→ DATASET SECTION:
***

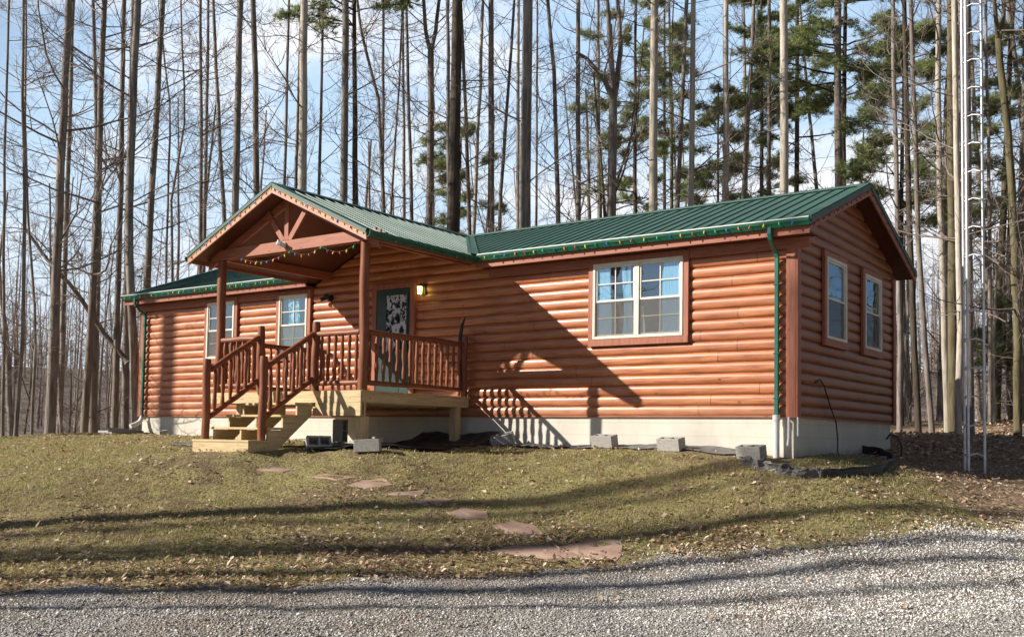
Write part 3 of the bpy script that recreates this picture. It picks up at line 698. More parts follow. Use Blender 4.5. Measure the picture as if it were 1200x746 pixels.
# ------------------------------------------------------------------ windows
def frame_rect(m, a0, a1, z0, z1, w, d0, d1, P):
    """P(a, depth, z): four bars"""
    def bx(a, b, c, d):
        p0 = P(a, d0, c); p1 = P(b, d1, d); m.box(min(p0[0], p1[0]), max(p0[0], p1[0]), min(p0[1], p1[1]), max(p0[1], p1[1]), c, d)
    bx(a0, a0+w, z0, z1); bx(a1-w, a1, z0, z1); bx(a0+w, a1-w, z0, z0+w); bx(a0+w, a1-w, z1-w, z1); return bx
def window(units, z0, z1, P, grid, curt, tr, trm, label=None, muntin=True):
    """units: list of (a0, a1). P maps (along, out, z)."""
    A0, A1 = units[0][0], units[-1][1]
    m = MB(); 
    def bar(mm, a, b, c, d, d0, d1):
        p0 = P(a, d0, c); p1 = P(b, d1, d); mm.box(min(p0[0], p1[0]), max(p0[0], p1[0]), min(p0[1], p1[1]), max(p0[1], p1[1]), c, d)
    frame_rect(m, A0, A1, z0, z1, .045, .0, .062, P)
    for (a, b), (c, d) in zip(units, units[1:]): bar(m, b-.03, c+.03, z0+.045, z1-.045, 0, .058)
    wf = m.build('window', M['white'], cabin, bevel=.004)
    if label: wf['label'] = label
    t = MB(); w = .092
    bar(t, A0-w, A0-.002, z0-.11, z1+.09, 0, .05); bar(t, A1+.002, A1+w, z0-.11, z1+.09, 0, .05); bar(t, A0-w+.004, A1+w-.004, z0-.112, z0-.002, -.0, .056); bar(t, A0-.001, A1+.001, z1+.002, z1+.088, 0, .048)
    t.build('window_trim', trm, wf, bevel=.004)
    zm = (z0+z1)/2
    bk = MB(); bar(bk, A0+.02, A1-.02, z0+.02, z1-.02, -.001, .004); bk.build('dark_room', M['dark'], wf)
    for i, (a, b) in enumerate(units):
        a_, b_ = (a+.045 if i == 0 else a+.03), (b-.045 if i == len(units)-1 else b-.03)
        for (s0, s1, o0) in ((zm-.018, z1-.045, .040), (z0+.045, zm+.018, .030)):
            s = MB(); frame_rect(s, a_, b_, s0, s1, .03, .008, o0, P)
            so = s.build('sash', M['white'], wf, bevel=.003)
        g_ = MB(); g_.add([P(a_+.028, .021, zm+.01), P(b_-.028, .021, zm+.01), P(b_-.028, .021, z1-.07), P(a_+.028, .021, z1-.07)], [(0,1,2,3)]); g_.build('pane', M['glass'], wf)
        g_ = MB(); g_.add([P(a_+.028, .017, z0+.07), P(b_-.028, .017, z0+.07), P(b_-.028, .017, zm-.01), P(a_+.028, .017, zm-.01)], [(0,1,2,3)]); g_.build('pane', M['glass'], wf)
        if muntin:
            mu = MB()
            for (c0, c1, o) in ((zm+.012, z1-.075, .030), (z0+.075, zm-.012, .024)):
                for k in range(1, grid[0]):
                    q_ = a_+.03+(b_-a_-.06)*k/grid[0]; bar(mu, q_-.008, q_+.008, c0, c1, .012, o)
                q_ = (c0+c1)/2; bar(mu, a_+.03, b_-.03, q_-.008, q_+.008, .013, o-.001)
            mu.build('muntin', M['white'], wf)
        sc_ = MB(); bar(sc_, a_+.012, b_-.012, z0+.05, zm-.02, .0335, .0345); sc_.build('insect_screen', M['screen'], wf)
    for (pts, mt) in curt:
        c = MB(); c.prism([P(a, .005, z) for a, z in pts], np.array(P(0, .003, 0))-np.array(P(0, 0, 0))); c.build('curtain', mt, wf)
    return wf
PFr = lambda a, o, z: (a, -o, z)
PGa = lambda a, o, z: (o, a, z)
zt, zb = 2.478, 1.244
def cur(a0, a1, z0, z1, sway=0, n=6, ph=0):
    L_ = []; Rr_ = []
    for i in range(n+1):
        k = i/n; z = z0+(z1-z0)*k; L_.append((a0+.02*math.sin(k*5+ph)+sway*(k**2), z)); Rr_.append((a1+.02*math.sin(k*4+1+ph)+sway*(k**2)*.4, z))
    return L_+Rr_[::-1]
c = M['curtain']
window([(-3.394, -2.60), (-2.573, -1.779)], zb, zt, PFr, (2,), [(cur(-3.33, -3.08, zb+.06, zt-.06), c), (cur(-2.86, -2.70, zb+.06, zt-.06, 0), c), (cur(-2.22, -1.85, zb+.06, zt-.06, .12), c), (cur(-2.52, -2.47, zb+.06, zb+.5, 0), M['white'])], None, M['trim'], 'double window with white frame and light blue curtains')
window([(-13.30, -12.385)], zb, zt, PFr, (3,), [], None, M['trim'])
window([(-10.968, -10.128)], zb, zt, PFr, (2,), [(cur(-10.72, -10.40, zm_ if False else 1.87, zt-.06), M['teal']), (cur(-10.85, -10.25, zb+.06, 1.84), M['curtain'])], None, M['trim'], 'window with a teal patterned curtain')
window([(1.164, 2.10)], 1.227, 2.493, PGa, (2,), [], None, M['trim'], None, False)
window([(3.082, 4.02)], 1.227, 2.493, PGa, (2,), [(cur(3.2, 3.55, 1.3, 1.85), M['curtain'])], None, M['trim'], None, False)
# door
m = MB(); m.box(-8.22, -7.37, -.035, .03, .345, 2.40)
dr = m.build('door', M['greendoor'], cabin, bevel=.004)
t = MB(); t.box(-8.34, -8.223, -.05, .03, .34, 2.50); t.box(-7.367, -7.25, -.05, .03, .34, 2.50); t.box(-8.223, -7.367, -.05, .03, 2.403, 2.50); t.build('door_trim', M['trim'], dr, bevel=.004)
m = MB(); frame_rect(m, -8.0, -7.42, 1.18, 2.31, .035, .03, .052, PFr); m.build('glazing_frame', M['greendoor'], dr)
m = MB(); m.box(-7.965, -7.455, -.040, -.037, 1.215, 2.275); m.build('lace_curtain', M['lace'], dr)
m = MB(); m.add([(-7.965,-.045,1.215), (-7.455,-.045,1.215), (-7.455,-.045,2.275), (-7.965,-.045,2.275)], [(0,1,2,3)]); m.build('pane', M['glass_door'], dr)
m = MB(); m.tube([(-8.13,-.035,1.30), (-8.13,-.09,1.30)], .02, 8); m.tube([(-8.13,-.09,1.30), (-8.02,-.095,1.30)], .012, 8); m.build('handle', M['blackmetal'], dr)
m = MB(); m.box(-8.02, -7.62, -.042, -.034, .42, 1.02); m.build('kick_panel', M['greendoor'], dr, bevel=.006)
m = MB(); m.box(-8.30, -7.30, -.10, -.0, .338, .36); m.build('threshold', M['galv'], dr)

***

→ GOAL: Quote the listing above in full, except for the pictures.

→ REPLY:
Write part 3 of the bpy script that recreates this picture. It picks up at line 698. More parts follow. Use Blender 4.5. Measure the picture as if it were 1200x746 pixels.
# ------------------------------------------------------------------ windows
def frame_rect(m, a0, a1, z0, z1, w, d0, d1, P):
    """P(a, depth, z): four bars"""
    def bx(a, b, c, d):
        p0 = P(a, d0, c); p1 = P(b, d1, d); m.box(min(p0[0], p1[0]), max(p0[0], p1[0]), min(p0[1], p1[1]), max(p0[1], p1[1]), c, d)
    bx(a0, a0+w, z0, z1); bx(a1-w, a1, z0, z1); bx(a0+w, a1-w, z0, z0+w); bx(a0+w, a1-w, z1-w, z1); return bx
def window(units, z0, z1, P, grid, curt, tr, trm, label=None, muntin=True):
    """units: list of (a0, a1). P maps (along, out, z)."""
    A0, A1 = units[0][0], units[-1][1]
    m = MB(); 
    def bar(mm, a, b, c, d, d0, d1):
        p0 = P(a, d0, c); p1 = P(b, d1, d); mm.box(min(p0[0], p1[0]), max(p0[0], p1[0]), min(p0[1], p1[1]), max(p0[1], p1[1]), c, d)
    frame_rect(m, A0, A1, z0, z1, .045, .0, .062, P)
    for (a, b), (c, d) in zip(units, units[1:]): bar(m, b-.03, c+.03, z0+.045, z1-.045, 0, .058)
    wf = m.build('window', M['white'], cabin, bevel=.004)
    if label: wf['label'] = label
    t = MB(); w = .092
    bar(t, A0-w, A0-.002, z0-.11, z1+.09, 0, .05); bar(t, A1+.002, A1+w, z0-.11, z1+.09, 0, .05); bar(t, A0-w+.004, A1+w-.004, z0-.112, z0-.002, -.0, .056); bar(t, A0-.001, A1+.001, z1+.002, z1+.088, 0, .048)
    t.build('window_trim', trm, wf, bevel=.004)
    zm = (z0+z1)/2
    bk = MB(); bar(bk, A0+.02, A1-.02, z0+.02, z1-.02, -.001, .004); bk.build('dark_room', M['dark'], wf)
    for i, (a, b) in enumerate(units):
        a_, b_ = (a+.045 if i == 0 else a+.03), (b-.045 if i == len(units)-1 else b-.03)
        for (s0, s1, o0) in ((zm-.018, z1-.045, .040), (z0+.045, zm+.018, .030)):
            s = MB(); frame_rect(s, a_, b_, s0, s1, .03, .008, o0, P)
            so = s.build('sash', M['white'], wf, bevel=.003)
        g_ = MB(); g_.add([P(a_+.028, .021, zm+.01), P(b_-.028, .021, zm+.01), P(b_-.028, .021, z1-.07), P(a_+.028, .021, z1-.07)], [(0,1,2,3)]); g_.build('pane', M['glass'], wf)
        g_ = MB(); g_.add([P(a_+.028, .017, z0+.07), P(b_-.028, .017, z0+.07), P(b_-.028, .017, zm-.01), P(a_+.028, .017, zm-.01)], [(0,1,2,3)]); g_.build('pane', M['glass'], wf)
        if muntin:
            mu = MB()
            for (c0, c1, o) in ((zm+.012, z1-.075, .030), (z0+.075, zm-.012, .024)):
                for k in range(1, grid[0]):
                    q_ = a_+.03+(b_-a_-.06)*k/grid[0]; bar(mu, q_-.008, q_+.008, c0, c1, .012, o)
                q_ = (c0+c1)/2; bar(mu, a_+.03, b_-.03, q_-.008, q_+.008, .013, o-.001)
            mu.build('muntin', M['white'], wf)
        sc_ = MB(); bar(sc_, a_+.012, b_-.012, z0+.05, zm-.02, .0335, .0345); sc_.build('insect_screen', M['screen'], wf)
    for (pts, mt) in curt:
        c = MB(); c.prism([P(a, .005, z) for a, z in pts], np.array(P(0, .003, 0))-np.array(P(0, 0, 0))); c.build('curtain', mt, wf)
    return wf
PFr = lambda a, o, z: (a, -o, z)
PGa = lambda a, o, z: (o, a, z)
zt, zb = 2.478, 1.244
def cur(a0, a1, z0, z1, sway=0, n=6, ph=0):
    L_ = []; Rr_ = []
    for i in range(n+1):
        k = i/n; z = z0+(z1-z0)*k; L_.append((a0+.02*math.sin(k*5+ph)+sway*(k**2), z)); Rr_.append((a1+.02*math.sin(k*4+1+ph)+sway*(k**2)*.4, z))
    return L_+Rr_[::-1]
c = M['curtain']
window([(-3.394, -2.60), (-2.573, -1.779)], zb, zt, PFr, (2,), [(cur(-3.33, -3.08, zb+.06, zt-.06), c), (cur(-2.86, -2.70, zb+.06, zt-.06, 0), c), (cur(-2.22, -1.85, zb+.06, zt-.06, .12), c), (cur(-2.52, -2.47, zb+.06, zb+.5, 0), M['white'])], None, M['trim'], 'double window with white frame and light blue curtains')
window([(-13.30, -12.385)], zb, zt, PFr, (3,), [], None, M['trim'])
window([(-10.968, -10.128)], zb, zt, PFr, (2,), [(cur(-10.72, -10.40, zm_ if False else 1.87, zt-.06), M['teal']), (cur(-10.85, -10.25, zb+.06, 1.84), M['curtain'])], None, M['trim'], 'window with a teal patterned curtain')
window([(1.164, 2.10)], 1.227, 2.493, PGa, (2,), [], None, M['trim'], None, False)
window([(3.082, 4.02)], 1.227, 2.493, PGa, (2,), [(cur(3.2, 3.55, 1.3, 1.85), M['curtain'])], None, M['trim'], None, False)
# door
m = MB(); m.box(-8.22, -7.37, -.035, .03, .345, 2.40)
dr = m.build('door', M['greendoor'], cabin, bevel=.004)
t = MB(); t.box(-8.34, -8.223, -.05, .03, .34, 2.50); t.box(-7.367, -7.25, -.05, .03, .34, 2.50); t.box(-8.223, -7.367, -.05, .03, 2.403, 2.50); t.build('door_trim', M['trim'], dr, bevel=.004)
m = MB(); frame_rect(m, -8.0, -7.42, 1.18, 2.31, .035, .03, .052, PFr); m.build('glazing_frame', M['greendoor'], dr)
m = MB(); m.box(-7.965, -7.455, -.040, -.037, 1.215, 2.275); m.build('lace_curtain', M['lace'], dr)
m = MB(); m.add([(-7.965,-.045,1.215), (-7.455,-.045,1.215), (-7.455,-.045,2.275), (-7.965,-.045,2.275)], [(0,1,2,3)]); m.build('pane', M['glass_door'], dr)
m = MB(); m.tube([(-8.13,-.035,1.30), (-8.13,-.09,1.30)], .02, 8); m.tube([(-8.13,-.09,1.30), (-8.02,-.095,1.30)], .012, 8); m.build('handle', M['blackmetal'], dr)
m = MB(); m.box(-8.02, -7.62, -.042, -.034, .42, 1.02); m.build('kick_panel', M['greendoor'], dr, bevel=.006)
m = MB(); m.box(-8.30, -7.30, -.10, -.0, .338, .36); m.build('threshold', M['galv'], dr)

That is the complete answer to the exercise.